PT: Books: Our Share of Night, Mariana Enriquez (coming 2/23). It’s now one of my favorite books. Ever. Corpsemouth and Other Autobiographies, John Langan. Nein, Nein, Nein: One Man’s Tale of Depression, Psychic Torment, and a Bus Tour of the Holocaust, Jerry Stahl. Invisible Things, Mat Johnson.

Films: Nope and Prey.

Lighting Round:

SR: What is your favorite word?
PT: Dowse.

SR: What is your least favorite word?
PT: Pacing.

SR: What is your favorite scary movie?
PT: The Thing

SR: What is your favorite horror book?
PT: House of Leaves.

SR: What sound or noise do you love?
PT: Sound of a basketball going through the net without hitting the rim.

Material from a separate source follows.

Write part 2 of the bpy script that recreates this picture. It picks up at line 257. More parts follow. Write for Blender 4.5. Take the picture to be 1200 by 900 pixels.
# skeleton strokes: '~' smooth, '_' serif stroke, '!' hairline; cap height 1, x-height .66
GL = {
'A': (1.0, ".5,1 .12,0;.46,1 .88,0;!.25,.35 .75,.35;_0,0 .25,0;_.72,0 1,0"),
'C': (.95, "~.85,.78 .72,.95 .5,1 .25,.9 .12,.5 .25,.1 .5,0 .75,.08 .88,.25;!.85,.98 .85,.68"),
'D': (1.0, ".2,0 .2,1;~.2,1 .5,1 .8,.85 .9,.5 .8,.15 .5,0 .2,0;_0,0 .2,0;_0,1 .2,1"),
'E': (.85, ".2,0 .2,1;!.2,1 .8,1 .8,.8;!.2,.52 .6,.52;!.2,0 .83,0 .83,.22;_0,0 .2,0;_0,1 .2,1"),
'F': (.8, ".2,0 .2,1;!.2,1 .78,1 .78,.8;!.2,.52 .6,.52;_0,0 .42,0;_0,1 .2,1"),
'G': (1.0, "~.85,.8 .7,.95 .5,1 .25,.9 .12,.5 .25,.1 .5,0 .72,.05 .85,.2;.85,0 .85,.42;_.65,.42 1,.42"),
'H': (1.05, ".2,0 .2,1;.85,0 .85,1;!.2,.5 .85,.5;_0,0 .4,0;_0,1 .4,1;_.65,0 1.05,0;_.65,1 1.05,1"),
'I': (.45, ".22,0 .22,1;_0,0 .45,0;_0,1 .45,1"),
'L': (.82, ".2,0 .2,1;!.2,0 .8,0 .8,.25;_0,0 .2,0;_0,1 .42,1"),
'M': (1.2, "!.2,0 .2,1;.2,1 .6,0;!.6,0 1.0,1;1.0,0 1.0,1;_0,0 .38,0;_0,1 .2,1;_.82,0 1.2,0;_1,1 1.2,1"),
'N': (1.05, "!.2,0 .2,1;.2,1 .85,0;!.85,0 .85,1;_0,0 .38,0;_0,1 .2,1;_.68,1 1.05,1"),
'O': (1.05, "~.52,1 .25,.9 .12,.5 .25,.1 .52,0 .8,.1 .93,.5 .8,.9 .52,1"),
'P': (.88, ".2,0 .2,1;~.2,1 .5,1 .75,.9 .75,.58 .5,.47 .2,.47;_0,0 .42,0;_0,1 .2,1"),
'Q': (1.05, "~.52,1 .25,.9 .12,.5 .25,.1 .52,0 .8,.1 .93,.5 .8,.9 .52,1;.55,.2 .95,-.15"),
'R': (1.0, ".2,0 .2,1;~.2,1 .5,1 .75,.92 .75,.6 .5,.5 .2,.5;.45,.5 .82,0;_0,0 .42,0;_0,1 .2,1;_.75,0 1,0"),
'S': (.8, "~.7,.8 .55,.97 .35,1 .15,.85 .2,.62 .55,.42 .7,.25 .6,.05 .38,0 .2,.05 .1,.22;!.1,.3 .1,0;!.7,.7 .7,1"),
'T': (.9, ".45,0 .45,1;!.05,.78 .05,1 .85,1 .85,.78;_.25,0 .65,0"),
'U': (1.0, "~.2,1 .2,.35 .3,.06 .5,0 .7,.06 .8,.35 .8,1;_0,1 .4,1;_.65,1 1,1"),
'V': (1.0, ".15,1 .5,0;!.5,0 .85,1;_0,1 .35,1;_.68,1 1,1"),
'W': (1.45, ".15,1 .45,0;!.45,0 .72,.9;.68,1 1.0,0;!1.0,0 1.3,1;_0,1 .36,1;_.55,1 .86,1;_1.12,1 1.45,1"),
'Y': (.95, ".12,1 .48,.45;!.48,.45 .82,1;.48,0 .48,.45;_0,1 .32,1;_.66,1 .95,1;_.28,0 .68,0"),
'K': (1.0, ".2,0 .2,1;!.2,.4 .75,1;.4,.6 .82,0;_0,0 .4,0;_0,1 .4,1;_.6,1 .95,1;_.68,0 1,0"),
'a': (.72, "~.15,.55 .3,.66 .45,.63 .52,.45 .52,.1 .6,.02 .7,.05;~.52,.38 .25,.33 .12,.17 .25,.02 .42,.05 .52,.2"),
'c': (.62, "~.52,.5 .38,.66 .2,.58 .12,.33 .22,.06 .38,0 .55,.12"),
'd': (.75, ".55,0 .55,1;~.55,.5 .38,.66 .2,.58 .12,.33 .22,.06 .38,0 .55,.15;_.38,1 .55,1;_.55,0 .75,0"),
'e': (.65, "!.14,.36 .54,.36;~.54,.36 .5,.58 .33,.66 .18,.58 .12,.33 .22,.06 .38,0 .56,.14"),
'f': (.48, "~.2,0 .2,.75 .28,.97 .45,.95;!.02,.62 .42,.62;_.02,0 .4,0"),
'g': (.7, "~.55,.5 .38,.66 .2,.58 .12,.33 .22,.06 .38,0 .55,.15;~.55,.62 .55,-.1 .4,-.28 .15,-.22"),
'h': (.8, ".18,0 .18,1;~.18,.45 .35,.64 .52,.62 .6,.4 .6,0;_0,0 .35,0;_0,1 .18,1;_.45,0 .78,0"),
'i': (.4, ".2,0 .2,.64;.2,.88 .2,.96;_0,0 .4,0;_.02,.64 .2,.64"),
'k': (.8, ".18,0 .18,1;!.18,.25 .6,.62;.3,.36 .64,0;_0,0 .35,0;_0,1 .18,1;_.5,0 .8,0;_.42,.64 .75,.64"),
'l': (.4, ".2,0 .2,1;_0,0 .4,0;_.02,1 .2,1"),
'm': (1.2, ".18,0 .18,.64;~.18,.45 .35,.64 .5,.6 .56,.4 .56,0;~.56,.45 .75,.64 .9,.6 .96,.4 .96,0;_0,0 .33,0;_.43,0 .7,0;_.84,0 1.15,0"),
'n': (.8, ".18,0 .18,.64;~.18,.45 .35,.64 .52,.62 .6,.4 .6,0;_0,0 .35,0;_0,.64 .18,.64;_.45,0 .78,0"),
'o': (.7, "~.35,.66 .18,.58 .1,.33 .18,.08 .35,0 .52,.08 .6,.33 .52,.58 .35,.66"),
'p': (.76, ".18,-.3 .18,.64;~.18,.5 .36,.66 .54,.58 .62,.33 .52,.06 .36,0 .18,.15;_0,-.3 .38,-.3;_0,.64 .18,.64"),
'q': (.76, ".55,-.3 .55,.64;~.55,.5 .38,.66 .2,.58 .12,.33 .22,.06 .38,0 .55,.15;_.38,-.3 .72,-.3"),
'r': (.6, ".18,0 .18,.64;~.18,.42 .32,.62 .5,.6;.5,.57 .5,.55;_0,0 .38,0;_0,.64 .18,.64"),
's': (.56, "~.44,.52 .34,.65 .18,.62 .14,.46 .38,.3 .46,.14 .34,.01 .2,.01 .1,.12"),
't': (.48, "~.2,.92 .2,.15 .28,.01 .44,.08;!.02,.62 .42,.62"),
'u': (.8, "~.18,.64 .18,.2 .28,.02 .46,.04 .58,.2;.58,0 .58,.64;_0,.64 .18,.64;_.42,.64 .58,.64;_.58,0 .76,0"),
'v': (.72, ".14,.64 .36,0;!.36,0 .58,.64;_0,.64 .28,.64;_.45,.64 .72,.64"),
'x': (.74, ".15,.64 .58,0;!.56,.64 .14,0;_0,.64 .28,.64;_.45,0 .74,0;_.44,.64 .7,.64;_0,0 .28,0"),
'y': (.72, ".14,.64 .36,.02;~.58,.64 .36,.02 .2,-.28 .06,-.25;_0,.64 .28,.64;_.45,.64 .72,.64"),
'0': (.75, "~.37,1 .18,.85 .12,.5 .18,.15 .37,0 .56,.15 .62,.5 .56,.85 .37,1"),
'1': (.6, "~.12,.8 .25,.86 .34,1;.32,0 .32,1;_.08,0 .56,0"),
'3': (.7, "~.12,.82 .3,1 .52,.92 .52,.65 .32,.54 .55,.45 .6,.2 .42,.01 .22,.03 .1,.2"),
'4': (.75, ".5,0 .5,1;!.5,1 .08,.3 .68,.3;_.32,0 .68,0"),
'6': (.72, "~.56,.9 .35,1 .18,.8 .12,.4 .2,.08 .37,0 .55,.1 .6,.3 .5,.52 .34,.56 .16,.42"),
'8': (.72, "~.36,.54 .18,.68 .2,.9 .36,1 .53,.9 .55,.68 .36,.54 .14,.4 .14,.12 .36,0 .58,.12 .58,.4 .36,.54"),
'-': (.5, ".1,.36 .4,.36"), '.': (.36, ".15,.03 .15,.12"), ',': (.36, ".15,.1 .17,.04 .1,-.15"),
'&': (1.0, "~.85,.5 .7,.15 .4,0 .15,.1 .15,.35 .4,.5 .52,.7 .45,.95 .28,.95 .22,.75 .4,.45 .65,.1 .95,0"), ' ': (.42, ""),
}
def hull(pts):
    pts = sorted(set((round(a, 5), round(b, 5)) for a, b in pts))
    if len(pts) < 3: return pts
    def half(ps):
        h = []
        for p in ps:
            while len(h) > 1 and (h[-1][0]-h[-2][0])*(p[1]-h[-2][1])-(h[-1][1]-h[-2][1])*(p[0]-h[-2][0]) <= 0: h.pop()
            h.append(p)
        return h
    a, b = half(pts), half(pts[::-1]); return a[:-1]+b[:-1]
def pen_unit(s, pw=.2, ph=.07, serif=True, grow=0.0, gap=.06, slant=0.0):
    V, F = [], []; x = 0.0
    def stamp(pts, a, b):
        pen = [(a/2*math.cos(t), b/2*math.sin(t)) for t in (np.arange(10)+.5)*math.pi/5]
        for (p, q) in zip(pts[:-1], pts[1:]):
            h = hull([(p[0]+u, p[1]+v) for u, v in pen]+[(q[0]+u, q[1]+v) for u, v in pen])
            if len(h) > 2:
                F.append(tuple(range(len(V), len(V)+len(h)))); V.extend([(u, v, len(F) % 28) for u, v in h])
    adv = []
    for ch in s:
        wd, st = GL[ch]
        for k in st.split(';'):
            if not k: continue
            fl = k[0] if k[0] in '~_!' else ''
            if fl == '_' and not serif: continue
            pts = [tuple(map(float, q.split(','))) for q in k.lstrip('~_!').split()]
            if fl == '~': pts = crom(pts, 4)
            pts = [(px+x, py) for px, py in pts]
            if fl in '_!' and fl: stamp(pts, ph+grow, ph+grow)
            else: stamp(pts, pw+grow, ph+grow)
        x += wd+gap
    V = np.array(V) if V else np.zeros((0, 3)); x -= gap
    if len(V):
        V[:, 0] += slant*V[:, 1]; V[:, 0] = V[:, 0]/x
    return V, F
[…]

SR: What sound or noise do you hate?
PT: Jimmy Buffet.
SR: What is your favorite curse word?
PT: Asshole.

SR: What profession other than your own would you like to attempt?
PT: Sports writing.

SR: What profession would you not like to do?
PT: Finance.

SR: What is your favorite fall/spooky activity to do?
PT: Read creepy books and watch creepy movies.

SR: If you knew you were going to die and only had a chance to read one more book what would it be?
PT: Yikes, that’s dark. Says the horror writer.

It would be a re-read of a long book. House of Leaves by Mark Danielewski, or Roberto Bolano’s 2666.

SR: You plan a movie night and can watch one movie with any one writer. What writer and what movie do you choose?

PT: Stephen King. He and I will Lake Mungo because I bet he hasn’t seen it.

SR: What author, dead or alive, would you want to spend a night in a haunted house with?

PT: Shirley Jackson. She’d keep me in stitches most of the evening, I think.

 

 

About Paul Tremblay
PAUL TREMBLAY has won the Bram Stoker, British Fantasy, and Massachusetts Book awards and is the author of Survivor Song, The Cabin at the End of the World, Disappearance at Devil’s Rock, A Head Full of Ghosts, the crime novels The Little Sleep and No Sleep Till Wonderland, and the short story collection, Growing Things and Other Stories.

His essays and short fiction have appeared in the Los Angeles Times, New York Times, Entertainment Weekly online, and numerous year’s-best anthologies. He has a master’s degree in mathematics and lives outside Boston with his family.